Back in the 80s when Martin England was first starting his music career, people began to describe his vocal cords as “Tito’s soaked vocal cords.” This all began because he sang in metal bands and had to sing “wicked loud” because they didn’t always have amps to project a singer’s voice.  

Someone once told him that his voice was like a jackhammer because he could sing so loud and from there his “Tito’s soaked vocal cords” were born.  

England performed at Union Court at the University of New Hampshire (UNH) in the Memorial Union Building (MUB) on “Live Music Novelties Wednesdays” this past Wednesday. England has been a musician for 42 years and plays with his band The Reconstructed, as well as on his own. He performs mostly around the New England area now, but has done some U.S. tours.  

When asked about what it’s like to play at Union Court when people aren’t totally listening, he said that he doesn’t mind playing for a crowd that isn’t 100 percent engaged. England said he doesn’t care if he’s “playing in front of 10,000 people or just one.” He also said he’s usually in his own head when he’s performing, so he doesn’t notice the crowd.  

England also used to be a student journalist for The New Hampshire (TNH) and said that he loves to write. All of the songs he writes are from his own experiences because he said that he’s a firm believer that “you can’t write what you don’t know.” Thus, all of his songs are personal experiences but he added that he sometimes thinks a song is about one thing, and when he’s on stage performing, he has an epiphany that the song is also about something else he didn’t realize before.  

England said he lives a “balanced life” where he works in IT at UNH and also plays his music and runs a nonprofit to help support challenged artists.
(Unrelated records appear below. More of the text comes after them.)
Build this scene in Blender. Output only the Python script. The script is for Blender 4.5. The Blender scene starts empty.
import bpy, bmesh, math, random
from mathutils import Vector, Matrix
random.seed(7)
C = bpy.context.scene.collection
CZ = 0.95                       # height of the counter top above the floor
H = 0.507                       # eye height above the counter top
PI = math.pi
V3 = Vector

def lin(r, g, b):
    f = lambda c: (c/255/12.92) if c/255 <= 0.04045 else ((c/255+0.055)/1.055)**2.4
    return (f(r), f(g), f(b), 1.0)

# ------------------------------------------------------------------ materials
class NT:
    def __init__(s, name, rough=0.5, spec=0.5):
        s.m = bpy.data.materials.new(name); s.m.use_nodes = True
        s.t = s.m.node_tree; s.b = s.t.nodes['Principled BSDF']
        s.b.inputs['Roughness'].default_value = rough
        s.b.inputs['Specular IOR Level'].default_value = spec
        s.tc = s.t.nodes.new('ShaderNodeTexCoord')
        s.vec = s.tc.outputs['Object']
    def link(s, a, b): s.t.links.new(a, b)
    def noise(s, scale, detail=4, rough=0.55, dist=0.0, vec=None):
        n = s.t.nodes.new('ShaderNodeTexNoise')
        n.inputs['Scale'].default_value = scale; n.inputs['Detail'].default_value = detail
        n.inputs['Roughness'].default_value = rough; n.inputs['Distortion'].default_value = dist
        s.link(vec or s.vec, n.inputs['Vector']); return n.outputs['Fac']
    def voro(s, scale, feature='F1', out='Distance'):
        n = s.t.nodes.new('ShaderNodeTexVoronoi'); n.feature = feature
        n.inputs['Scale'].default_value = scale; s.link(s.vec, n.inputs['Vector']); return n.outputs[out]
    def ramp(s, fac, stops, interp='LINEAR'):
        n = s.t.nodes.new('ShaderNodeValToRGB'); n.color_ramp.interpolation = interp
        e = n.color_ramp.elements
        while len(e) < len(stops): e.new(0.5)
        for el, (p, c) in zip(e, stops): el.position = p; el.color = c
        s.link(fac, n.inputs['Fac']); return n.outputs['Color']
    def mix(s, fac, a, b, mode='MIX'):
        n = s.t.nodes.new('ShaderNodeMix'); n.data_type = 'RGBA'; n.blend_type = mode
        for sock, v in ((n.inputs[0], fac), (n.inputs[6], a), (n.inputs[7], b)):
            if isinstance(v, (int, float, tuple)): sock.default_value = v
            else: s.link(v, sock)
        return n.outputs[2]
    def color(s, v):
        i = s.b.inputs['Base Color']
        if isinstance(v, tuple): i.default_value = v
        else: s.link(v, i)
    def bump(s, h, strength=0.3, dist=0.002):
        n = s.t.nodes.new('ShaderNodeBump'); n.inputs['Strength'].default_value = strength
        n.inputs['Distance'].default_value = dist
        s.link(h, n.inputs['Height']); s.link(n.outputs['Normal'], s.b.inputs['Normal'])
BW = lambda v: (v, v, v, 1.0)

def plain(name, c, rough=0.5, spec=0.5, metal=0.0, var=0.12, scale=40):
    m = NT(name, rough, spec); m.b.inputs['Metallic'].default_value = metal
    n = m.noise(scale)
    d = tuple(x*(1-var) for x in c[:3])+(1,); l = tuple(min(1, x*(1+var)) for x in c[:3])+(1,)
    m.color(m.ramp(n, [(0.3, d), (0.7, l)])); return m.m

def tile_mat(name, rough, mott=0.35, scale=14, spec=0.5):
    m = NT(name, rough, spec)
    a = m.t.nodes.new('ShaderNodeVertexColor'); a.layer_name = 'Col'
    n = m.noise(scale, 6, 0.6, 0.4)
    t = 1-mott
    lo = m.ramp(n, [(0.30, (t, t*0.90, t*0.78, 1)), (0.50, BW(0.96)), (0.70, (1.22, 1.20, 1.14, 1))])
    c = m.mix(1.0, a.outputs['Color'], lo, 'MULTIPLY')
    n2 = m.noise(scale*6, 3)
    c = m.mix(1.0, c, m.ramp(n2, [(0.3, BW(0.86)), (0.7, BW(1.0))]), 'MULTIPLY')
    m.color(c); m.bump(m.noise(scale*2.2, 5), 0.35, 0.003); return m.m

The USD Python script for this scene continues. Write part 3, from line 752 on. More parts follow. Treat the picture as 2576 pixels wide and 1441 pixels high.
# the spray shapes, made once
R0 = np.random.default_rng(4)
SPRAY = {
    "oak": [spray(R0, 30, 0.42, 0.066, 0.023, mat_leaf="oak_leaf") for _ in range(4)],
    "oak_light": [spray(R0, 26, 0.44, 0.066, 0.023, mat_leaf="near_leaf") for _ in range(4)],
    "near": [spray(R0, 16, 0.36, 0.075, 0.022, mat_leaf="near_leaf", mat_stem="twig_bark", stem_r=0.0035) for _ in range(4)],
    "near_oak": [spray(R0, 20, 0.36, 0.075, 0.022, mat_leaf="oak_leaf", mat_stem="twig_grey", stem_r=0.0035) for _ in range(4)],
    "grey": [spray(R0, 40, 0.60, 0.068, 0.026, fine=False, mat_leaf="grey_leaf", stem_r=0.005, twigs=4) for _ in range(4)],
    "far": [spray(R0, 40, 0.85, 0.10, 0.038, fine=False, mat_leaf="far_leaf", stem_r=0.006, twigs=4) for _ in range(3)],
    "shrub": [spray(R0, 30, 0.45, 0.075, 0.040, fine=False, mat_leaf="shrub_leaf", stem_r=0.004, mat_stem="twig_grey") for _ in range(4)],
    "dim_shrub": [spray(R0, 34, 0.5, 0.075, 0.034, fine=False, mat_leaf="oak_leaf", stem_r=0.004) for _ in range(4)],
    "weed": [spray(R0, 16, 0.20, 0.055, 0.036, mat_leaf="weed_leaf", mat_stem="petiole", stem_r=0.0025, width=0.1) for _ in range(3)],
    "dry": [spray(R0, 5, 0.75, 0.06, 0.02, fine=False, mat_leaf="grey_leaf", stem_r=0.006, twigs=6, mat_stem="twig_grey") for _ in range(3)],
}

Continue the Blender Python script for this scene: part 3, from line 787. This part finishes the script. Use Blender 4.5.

He said, “Art and music are so intrinsic to who you are as a person… a lot of people think that has to be all you do,” but he thinks that you can be an artist and also do something else with your life like he does.  

England’s advice to aspiring artists is “don’t be afraid to fail.” He continued, “There’s no great safe art and if you play it safe, it’s boring.”  

He said the last time he played at UNH was in the Strafford Room in 1994. He joked that they used to serve beer there and there also used to be a bowling alley there that he misses.  

England ended his UNH performance with the song “Rocket Man” by Elton John after playing mostly songs that he wrote himself for the rest of the show. He said that his next performance is at the Dover Brickhouse on Dec. 7.  

Sophomore neuroscience and behavior major Allison Hurley said that she enjoyed the performance.  

“He did Rocket Man and it was nice,” Hurley said. 

Sophomore communication sciences and disorders major Kelly Kauranen said that she goes to Union Court often and likes that there is live music on Wednesdays. She said that she wasn’t fully paying attention but she thought England was really good.  

Senior finance and marketing major Evan Carpinella said that he hadn’t been to Union Court in a month, but he watched some of England’s performance and said, “For the five minutes I’ve been listening, it’s been really good.”  

England said one of his favorite places to go to and play is at South by Southwest, which is an annual conglomerate of film, interactive media, music festivals and conferences that takes place in mid-March in Austin, Texas. “If you go to Austin you’ll want to live there,” he said, but added that it’s too hot in the summer for his liking.